Note: Changes to the strategic merge patch must be backwards compatible such that patch requests valid in previous versions continue to be valid. That is, old patch formats sent by old clients to new servers with must continue to function correctly.

Previously valid patch requests do not need to keep the exact same behavior, but do need to behave correctly.

Example: if a patch request previously randomized the order of elements in a list and we want to provide a deterministic order, we must continue to support old patch format but we can make the ordering deterministic for the old format.

Because the server does not publish which patch versions it supports, and it silently ignores patch directives that it does not recognize, new patches should behave correctly when sent to old servers that may not support all of the patch directives.

While the patch API must be backwards compatible, it must also be forward compatible for 1 version. This is needed because kubectl must support talking to older and newer server versions without knowing what parts of patch are supported on each, and generate patches that work correctly on both.

Note: Must not require new data or elements to be present that was not required before. Meaning must not break old interpretation of old patches.

Good Example:

Old format

• ordering of elements in patch had no meaning and the final ordering was arbitrary

New format

• ordering of elements in patch has meaning and the final ordering is deterministic based on the ordering in the patch

Bad Example:

Old format

• fields not present in a patch for Kind foo are ignored
• unmodified fields for Kind foo are optional in patch request

New format

• fields not present in a patch for Kind foo are cleared
• unmodified fields for Kind foo are required in patch request

This example won't work, because old patch formats will contain data that is now considered required. To support this, introduce a new directive to guard the new patch format.
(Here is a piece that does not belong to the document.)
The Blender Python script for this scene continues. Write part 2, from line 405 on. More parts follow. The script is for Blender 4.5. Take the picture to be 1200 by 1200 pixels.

• Optional directives may be introduced to change how the patch is applied by the server - backwards compatible (old patch against newer server).

  • May control how the patch is applied
  • May contain patch information - such as elements to delete from a list
  • Must NOT impose new requirements on the old patch format

• New patch requests should be a superset of old patch requests - forwards compatible (newer patch against older server)

  • Old servers will ignore directives they do not recognize
  • Must include the full patch that would have been sent before the new directives were added.
  • Must NOT rely on the directive being supported by the server

Good Example:

Old format

• fields not present in a patch for Kind foo are ignored
• unmodified fields for Kind foo are optional in patch request

New format without directive

• Same as old

New format with directive

• fields not present in a patch for Kind foo are cleared
• unmodified fields for Kind foo are required in patch request

In this example, the behavior was unchanged when the directive was missing, retaining the old behavior for old patch requests.

Bad Example:

Old format

• fields not present in a patch for Kind foo are ignored
• unmodified fields for Kind foo are optional in patch request

New format with directive

• Same as old

New format without directive

• fields not present in a patch for Kind foo are cleared
• unmodified fields for Kind foo are required in patch request

In this example, the behavior was changed when the directive was missing, breaking compatibility.

The previous strategy is necessary because there is no notion of patch versions. Having the client negotiate the patch version with the server would allow changing the patch format, but at the cost of supporting multiple patch formats in the server and client. Using client provided directives to evolve how a patch is merged provides some limited support for multiple versions.